--- START DATA SHOWN ---

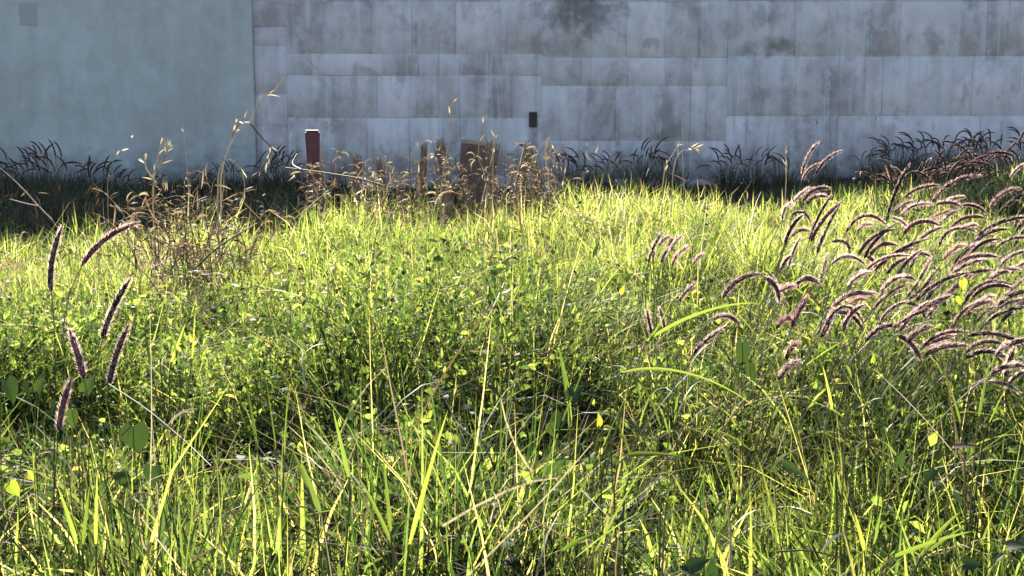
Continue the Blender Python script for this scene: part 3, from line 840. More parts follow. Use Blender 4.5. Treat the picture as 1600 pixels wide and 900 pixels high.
UNIQUE = {0: 'upper of two pale-rimmed foxtails rising against the shaded block wall', 1: 'arching foxtail whose tip bends right in front of the block wall',
          2: 'low foxtail tucked under the pair that rises against the block wall', 17: 'straight steep foxtail standing tallest in the middle of the leaning stand',
          20: 'thin bowed foxtail over bright grass beside the tallest straight foxtail', 21: 'long foxtail sweeping up to the right over the bright grass',
          26: 'hooked pinkish foxtail alone over green grass near the picture edge', 27: 'topmost foxtail at the picture edge below the shaded mound',
          29: 'rosy foxtail arched level in the heart of the stand', 36: 'longest thickest foxtail curving out of the picture edge',
          15: 'foxtail arched like a bridge on the near flank of the stand', 41: 'foxtail hooked over like a cane in the middle of the stand'}
def stand_labels():
    def zone(i):
        xa, ya, xb, yb, bow = STAND[i]
        x, y = (xa + xb) / 2, (ya + yb) / 2
        if x > 1575: return 'cut by the picture edge'
        if y > 535: return 'on the shaded lower fringe of the stand'
        if x < 1240: return 'outside the near flank of the stand'
        if x < 1300: return 'on the near flank of the stand'
        if y < 330: return 'on the upper rim of the stand'
        if x < 1400: return 'between flank and crowded middle of the stand'
        if x < 1500: return 'in the crowded middle of the stand'
        return 'beyond the crowded middle of the stand'
    def look(i):
        xa, ya, xb, yb, bow = STAND[i]
        a = math.degrees(math.atan2(ya - yb, abs(xb - xa)))
        L = math.hypot(xb - xa, yb - ya)
        size = 'long' if L > 62 else 'short'
        shape = 'drooping' if a < -5 else 'hooked' if bow > 0.24 else 'level' if a < 20 else 'slanting' if a < 48 else 'steep'
        return size + ' ' + shape
    out, seen = {}, {}
    for i in range(len(STAND)):
        if i in UNIQUE: out[i] = UNIQUE[i]
        else: seen.setdefault((look(i), zone(i)), []).append(i)
    rank = ['highest', 'second highest', 'third highest', 'fourth highest', 'fifth highest', 'sixth highest', 'seventh highest', 'eighth highest', 'ninth highest', 'tenth highest', 'eleventh highest', 'twelfth highest', 'thirteenth highest', 'fourteenth highest', 'fifteenth highest', 'sixteenth highest']
    for (lk, zn), ids in seen.items():
        ids.sort(key=lambda i: STAND[i][1] + STAND[i][3])
        for k, i in enumerate(ids):
            out[i] = lk + ' foxtail ' + zn + ('' if len(ids) == 1 else ', ' + ('lowest' if k == len(ids) - 1 else rank[min(k, 15)]) + ' such')
    return out
LABELS = stand_labels()
for i, (xa, ya, xb, yb, bow) in enumerate(STAND):
    ym = (ya + yb) / 2
    Y = 3.15 + np.clip((600 - ym) / 330, 0, 1.05) * 1.9 + random.uniform(-0.15, 0.15)
    if i in (0, 1, 2): Y = 5.0 + 0.05 * i
    A = at(xa, ya, Y); B = at(xb, yb, Y + random.uniform(-0.06, 0.06)); B = B + (B - A) * random.uniform(0.05, 0.28)
    lab, grp = LABELS[i], 'foxtails leaning in the wind at the right'
    foxtail(A, B, bow, lab, grp, seed=i, r=0.0052 * random.uniform(0.7, 1.25), blen=0.0090 * random.uniform(0.75, 1.3), nb=random.randint(340, 520))

LEFT = [((80, 455), (98, 352), .07, 3.25, 'upright foxtail with one bright edge, standing leftmost of all'),
        ((128, 415), (218, 347), .10, 3.25, 'thick dark foxtail arching right above the upright one'),
        ((160, 530), (206, 432), .05, 3.1, 'wine red foxtail leaning right, middle height of the small clump'),
        ((170, 603), (202, 506), .04, 3.0, 'dark red foxtail just below and right of the leaning wine red one'),
        ((131, 592), (108, 513), .03, 2.95, 'reddish foxtail tilted to the left in the small clump'),
        ((92, 672), (112, 590), .04, 2.85, 'lowest mauve foxtail deep in the grass near the heart-shaped leaves')]
for i, (a, b_, bow, Y, lab) in enumerate(LEFT):
    foxtail(at(*a, Y), at(*b_, Y + 0.02), bow, lab, 'lone foxtails in the left foreground', seed=300 + i, r=0.0062, blen=0.010, nb=520, root_off=(random.uniform(-.05, .05), random.uniform(-.03, .05)))
MIDC = [(640, 330, 715, 175, .06), (690, 250, 745, 205, .1), (725, 270, 760, 215, .06), (740, 275, 800, 200, .06), (775, 300, 825, 255, .08), (850, 340, 900, 285, .08), (660, 320, 672, 230, .04), (700, 330, 735, 260, .05), (752, 345, 775, 290, .04)]
ML = ['tallest pinkish foxtail of the small mid-field tuft', 'foxtail with dark tip just right of the tallest in the mid-field tuft', 'short upright foxtail inside the small mid-field tuft', 'straight pink foxtail leaning right in the mid-field tuft',
      'low foxtail at the right side of the mid-field tuft', 'lone foxtail set apart to the right of the mid-field tuft', 'nearly vertical foxtail at the left side of the mid-field tuft', 'half hidden foxtail at the foot of the mid-field tuft', 'pale pink stub of a foxtail under the mid-field tuft']
for i, (xa, ya, xb, yb, bow) in enumerate(MIDC):
    Y = 4.9 + random.uniform(-.1, .1)
    foxtail(at(*z7(xa, ya), Y), at(*z7(xb, yb), Y), bow, ML[i], 'pinkish foxtails in mid-field', seed=400 + i, r=0.0046, blen=0.012, nb=260, root_off=(random.uniform(-.08, .03), random.uniform(-.05, .05)), leaf=False)
for i, (rec, Y, lab) in enumerate([((785, 510, 870, 420, .06), 4.3, 'soft pink foxtail below the mid-field tuft'), ((850, 760, 990, 640, .06), 3.4, 'dark foxtail with pale rim leaning over the low weeds'),
                                   ((655, 655, 632, 545, .03), 3.8, 'thin upright reddish foxtail beside the long arching blade'), ((715, 640, 690, 540, .03), 3.85, 'second upright reddish foxtail beside the long arching blade'),
                                   ((940, 590, 1060, 620, .2), 3.7, 'faded foxtail bowed low among the weeds')]):
    foxtail(at(*z7(*rec[:2]), Y), at(*z7(*rec[2:4]), Y), rec[4], lab, 'single foxtails among the low weeds', seed=450 + i, nb=260, r=0.0040, blen=0.009, root_off=(random.uniform(-.1, .02), 0.0))

# ------------------------------------------------------------------ shaded foxtail tufts along the walls
def tuft_proto(seed, nheads, height, spread, lean, arch):
    rg = np.random.default_rng(seed)
    e = root_empty('foxtail_tuft', (0, 0, 0))
    lb = Bunch(); n = 170
    p = np.stack([rg.normal(0, spread * 0.35, n), rg.normal(0, spread * 0.35, n), np.zeros(n)], -1)
    hd = np.arctan2(p[:, 1], p[:, 0]) + rg.normal(0, 0.6, n)
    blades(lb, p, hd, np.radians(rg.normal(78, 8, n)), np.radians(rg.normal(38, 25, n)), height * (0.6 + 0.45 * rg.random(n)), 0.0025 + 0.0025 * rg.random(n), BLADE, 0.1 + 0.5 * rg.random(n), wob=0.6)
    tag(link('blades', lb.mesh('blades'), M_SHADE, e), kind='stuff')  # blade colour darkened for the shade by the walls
    for k in range(nheads):
        a = rg.uniform(0, 6.28); rr = spread * math.sqrt(rg.random())
        x = rr * math.cos(a); y = rr * math.sin(a) * 0.6
        h = height * (0.75 + 0.35 * rg.random())
        A = np.array([x + lean * 0.5 * h, y, h * 0.86])
        L = rg.uniform(0.17, 0.24)
        ang = rg.normal(0.8, 0.45) - arch * 0.5
        s = 1 if (x + lean * 0.3 > 0 or rg.random() < 0.6) else -1
        B = A + L * np.array([s * math.cos(ang), rg.normal(0, 0.25), math.sin(ang)])
        C = head_curve(A, B, 0.14 + 0.25 * arch * rg.random(), 9)
        root = np.array([x * 0.4, y * 0.4, -0.01])
        T0 = unit(C[1] - C[0])
        S = bez(root, root + np.array([0, 0, h * 0.4]), A - T0 * h * 0.3, A, 8)
        st = Bunch(); tube(st, S, np.linspace(0.0022, 0.0014, 8), 4)
        link('stem', st.mesh('stem'), M_STEM, e)
        core, bb = head_meshes(C, 0.0080, 130, 0.013, rg)
        for q, t in zip(bb.v, bb.t): pass
        hdn = link('seed_head', core.mesh('seed_head'), M_CORE, e)
        bme = bb.mesh('bristles')
        link('bristles', bme, M_BRIS, hdn)
    return e
protos = [tuft_proto(61, 12, 0.62, 0.24, 0.15, 0.0), tuft_proto(62, 12, 0.56, 0.26, 0.25, 0.3), tuft_proto(63, 15, 0.60, 0.32, 0.1, 0.9), tuft_proto(64, 10, 0.5, 0.24, 0.0, 0.2)]
used = set()
def place_tuft(px, ytop, Y, v, label, group, s=None, rz=None):
    if Y > 10.8: Y += 1.3
    """a tuft whose seed heads reach the height the photograph shows"""
    p = at(px, ytop, Y)
    g = float(gz(p[0], Y))
    hgt = [0.70, 0.63, 0.66, 0.56][v]
    sc = (p[2] - g) / hgt if s is None else s
    if v in used: o = copy_tree(protos[v])
    else: o = protos[v]; used.add(v)
    o.location = (p[0], Y, g)
    o.scale = (min(sc, 1.25), min(sc, 1.25), sc)
    o.rotation_euler = (0, 0, random.choice([random.uniform(-0.8, 0.8), random.uniform(2.2, 4.0)]) if rz is None else rz)
    tag(o, label, 'foxtail tuft', group)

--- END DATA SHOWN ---

• **PROBLEM**
Isolate the lines above that contain the word "link" and copy them.

• **ANSWER TO THIS EXERCISE**
    tag(link('blades', lb.mesh('blades'), M_SHADE, e), kind='stuff')  # blade colour darkened for the shade by the walls
        link('stem', st.mesh('stem'), M_STEM, e)
        hdn = link('seed_head', core.mesh('seed_head'), M_CORE, e)
        link('bristles', bme, M_BRIS, hdn)